— Begin SUPPLIED INFORMATION —

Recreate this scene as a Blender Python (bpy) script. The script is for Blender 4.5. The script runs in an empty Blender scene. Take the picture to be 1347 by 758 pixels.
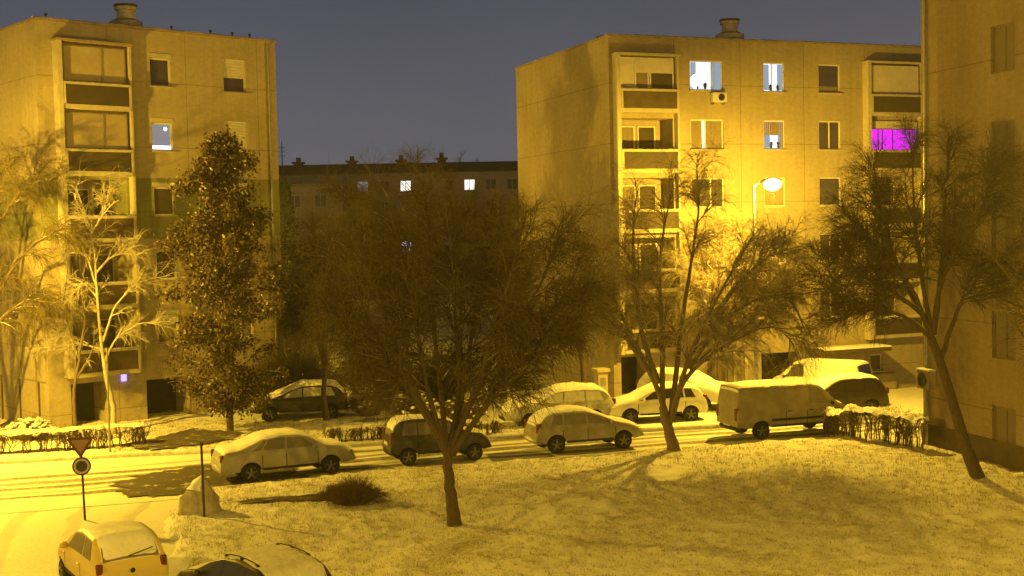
import bpy, math, random
import numpy as np
from mathutils import Vector, Matrix
C = bpy.context.scene.collection
R = math.radians
rng = np.random.default_rng(7)
random.seed(7)
CAM_H = 8.02
HAZE = .0005
# ------------------------------------------------------------------ camera
F_PX, PITCH, ROLL = 1651.6, .0459765, .0213727
cam_d = bpy.data.cameras.new('camera'); cam = bpy.data.objects.new('camera', cam_d); C.objects.link(cam)
cam_d.sensor_width = 36; cam_d.lens = F_PX/1347*36; cam_d.clip_end = 2000; cam_d.clip_start = .1
fw = Vector((0, math.cos(PITCH), -math.sin(PITCH))); up0 = Vector((0, math.sin(PITCH), math.cos(PITCH))); rt0 = Vector((1, 0, 0))
rt = rt0*math.cos(ROLL)-up0*math.sin(ROLL); up = up0*math.cos(ROLL)+rt0*math.sin(ROLL)
m = Matrix((rt, up, -fw)).transposed().to_4x4(); m.translation = (0, 0, CAM_H)
cam.matrix_world = m
bpy.context.scene.camera = cam

def at(px, py, D):
    """world point seen at a photograph pixel, at depth D (metres along +y)"""
    X = px-673.5; Y = py-379
    c, s = math.cos(ROLL), math.sin(ROLL)
    x = c*X-s*Y; y = s*X+c*Y
    cp, sp = math.cos(PITCH), math.sin(PITCH)
    u = -y/F_PX
    d = np.array([x/F_PX, cp+u*sp, u*cp-sp]); t = D/d[1]
    return d*t+np.array([0, 0, CAM_H])

# ------------------------------------------------------------------ helpers
class MB:
    def __init__(s): s.v = []; s.f = []; s.n = 0
    def add(s, V, Fc):
        V = np.asarray(V, float).reshape(-1, 3); s.v.append(V)
        for f in Fc: s.f.append([i+s.n for i in f])
        s.n += len(V)
    def box(s, x0, x1, y0, y1, z0, z1):
        s.add([(x0,y0,z0),(x1,y0,z0),(x1,y1,z0),(x0,y1,z0),(x0,y0,z1),(x1,y0,z1),(x1,y1,z1),(x0,y1,z1)],
              [(0,3,2,1),(4,5,6,7),(0,1,5,4),(1,2,6,5),(2,3,7,6),(3,0,4,7)])
    def quad(s, a, b, c, d): s.add([a, b, c, d], [(0,1,2,3)])
    def tube(s, pts, rad, n=8, cap=True):
        pts = [Vector(p) for p in pts]; k = len(pts)
        if not hasattr(rad, '__len__'): rad = [rad]*k
        V = []
        for i, p in enumerate(pts):
            t = (pts[min(i+1, k-1)]-pts[max(i-1, 0)]).normalized()
            a = t.orthogonal().normalized() if i == 0 else (a-t*a.dot(t)).normalized()
            b = t.cross(a)
            for j in range(n):
                q = 2*math.pi*j/n; V.append(p+(a*math.cos(q)+b*math.sin(q))*rad[i])
        Fc = [(i*n+j, i*n+(j+1)%n, (i+1)*n+(j+1)%n, (i+1)*n+j) for i in range(k-1) for j in range(n)]
        if cap: Fc += [tuple(range(n-1, -1, -1)), tuple(range((k-1)*n, k*n))]
        s.add([tuple(v) for v in V], Fc)
    def lathe(s, prof, n=20, o=(0,0,0), axis='z', cap=True):
        V = []
        for r, h in prof:
            for j in range(n):
                q = 2*math.pi*j/n; a, b = r*math.cos(q), r*math.sin(q)
                V.append({'z': (a, b, h), 'y': (a, h, b), 'x': (h, a, b)}[axis])
        k = len(prof)
        Fc = [(i*n+j, i*n+(j+1)%n, (i+1)*n+(j+1)%n, (i+1)*n+j) for i in range(k-1) for j in range(n)]
        if cap: Fc += [tuple(range(n-1, -1, -1)), tuple(range((k-1)*n, k*n))]
        s.add(np.array(V)+np.array(o), Fc)
    def ball(s, c, sc, nu=10, nv=7, jit=0.):
        V = []; 
        for i in range(nv+1):
            th = math.pi*i/nv
            for j in range(nu):
                q = 2*math.pi*j/nu; k = 1+random.uniform(-jit, jit)
                V.append((c[0]+sc[0]*k*math.sin(th)*math.cos(q), c[1]+sc[1]*k*math.sin(th)*math.sin(q), c[2]+sc[2]*k*math.cos(th)))
        s.add(V, [(i*nu+j, (i+1)*nu+j, (i+1)*nu+(j+1)%nu, i*nu+(j+1)%nu) for i in range(nv) for j in range(nu)])
    def grid(s, G):
        G = np.asarray(G); a, b = G.shape[:2]
        s.add(G.reshape(-1, 3), [(i*b+j, (i+1)*b+j, (i+1)*b+j+1, i*b+j+1) for i in range(a-1) for j in range(b-1)])
    def arr(s): return np.concatenate(s.v) if s.v else np.zeros((0, 3))
    def build(s, name, m, parent=None, smooth=False, bevel=0, xf=None, angle=40):
        V = s.arr()
        if xf is not None: V = V @ np.array(xf.to_3x3()).T + np.array(xf.translation)
        me = bpy.data.meshes.new(name); me.from_pydata(V.tolist(), [], s.f); me.update()
        return finish(me, name, m, parent, smooth, bevel, angle)

def finish(me, name, m, parent, smooth=False, bevel=0, angle=40):
    o = bpy.data.objects.new(name, me); C.objects.link(o); me.materials.append(m)
    if smooth:
        me.polygons.foreach_set('use_smooth', np.ones(len(me.polygons), bool))
        me.set_sharp_from_angle(angle=R(angle))
    if bevel:
        b = o.modifiers.new('bevel', 'BEVEL'); b.width = bevel; b.segments = 2; b.limit_method = 'ANGLE'
    if parent is not None: o.parent = parent
    return o

def fastmesh(name, V, Q, m, parent=None, smooth=False, uv=None):
    """numpy vertices and equal-sized faces"""
    V = np.asarray(V, np.float32); Q = np.asarray(Q, np.int32); k = Q.shape[1]
    me = bpy.data.meshes.new(name)
    me.vertices.add(len(V)); me.vertices.foreach_set('co', V.ravel())
    me.loops.add(Q.size); me.loops.foreach_set('vertex_index', Q.ravel())
    me.polygons.add(len(Q)); me.polygons.foreach_set('loop_start', np.arange(0, Q.size, k, dtype=np.int32))
    me.polygons.foreach_set('loop_total', np.full(len(Q), k, np.int32))
    if smooth: me.polygons.foreach_set('use_smooth', np.ones(len(Q), bool))
    me.update(calc_edges=True); me.validate()
    if uv is not None:
        l = me.uv_layers.new(name='UVMap'); l.data.foreach_set('uv', np.asarray(uv, np.float32)[Q.ravel()].ravel())
    o = bpy.data.objects.new(name, me); C.objects.link(o); me.materials.append(m)
    if parent is not None: o.parent = parent
    return o

def tag(o, label, cat, group=None):
    o['label'] = label; o['category'] = cat
    if group: o['group'] = group
    return o
def thing(name, label, cat, loc=(0,0,0), rz=0, group=None):
    o = bpy.data.objects.new(name, None); C.objects.link(o); o.location = loc; o.rotation_euler.z = rz
    o.empty_display_size = .3
    return tag(o, label, cat, group)
def structure(o): o['kind'] = 'structure'; return o

def vnoise(x, y, cell, seed):
    r = np.random.default_rng(seed); T = r.random((256, 256))
    gx, gy = x/cell, y/cell; ix, iy = np.floor(gx).astype(int), np.floor(gy).astype(int)
    fx, fy = gx-ix, gy-iy; fx = fx*fx*(3-2*fx); fy = fy*fy*(3-2*fy)
    a = T[ix % 256, iy % 256]; b = T[(ix+1) % 256, iy % 256]; c = T[ix % 256, (iy+1) % 256]; d = T[(ix+1) % 256, (iy+1) % 256]
    return (a*(1-fx)+b*fx)*(1-fy)+(c*(1-fx)+d*fx)*fy-.5
def sstep(a, b, x): t = np.clip((x-a)/(b-a), 0, 1); return t*t*(3-2*t)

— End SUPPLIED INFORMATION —

BRIEF: Check each line above for the string "scene", then copy the ones that have it.

RESPONSE FOR THIS EXERCISE:
Recreate this scene as a Blender Python (bpy) script. The script is for Blender 4.5. The script runs in an empty Blender scene. Take the picture to be 1347 by 758 pixels.
C = bpy.context.scene.collection
bpy.context.scene.camera = cam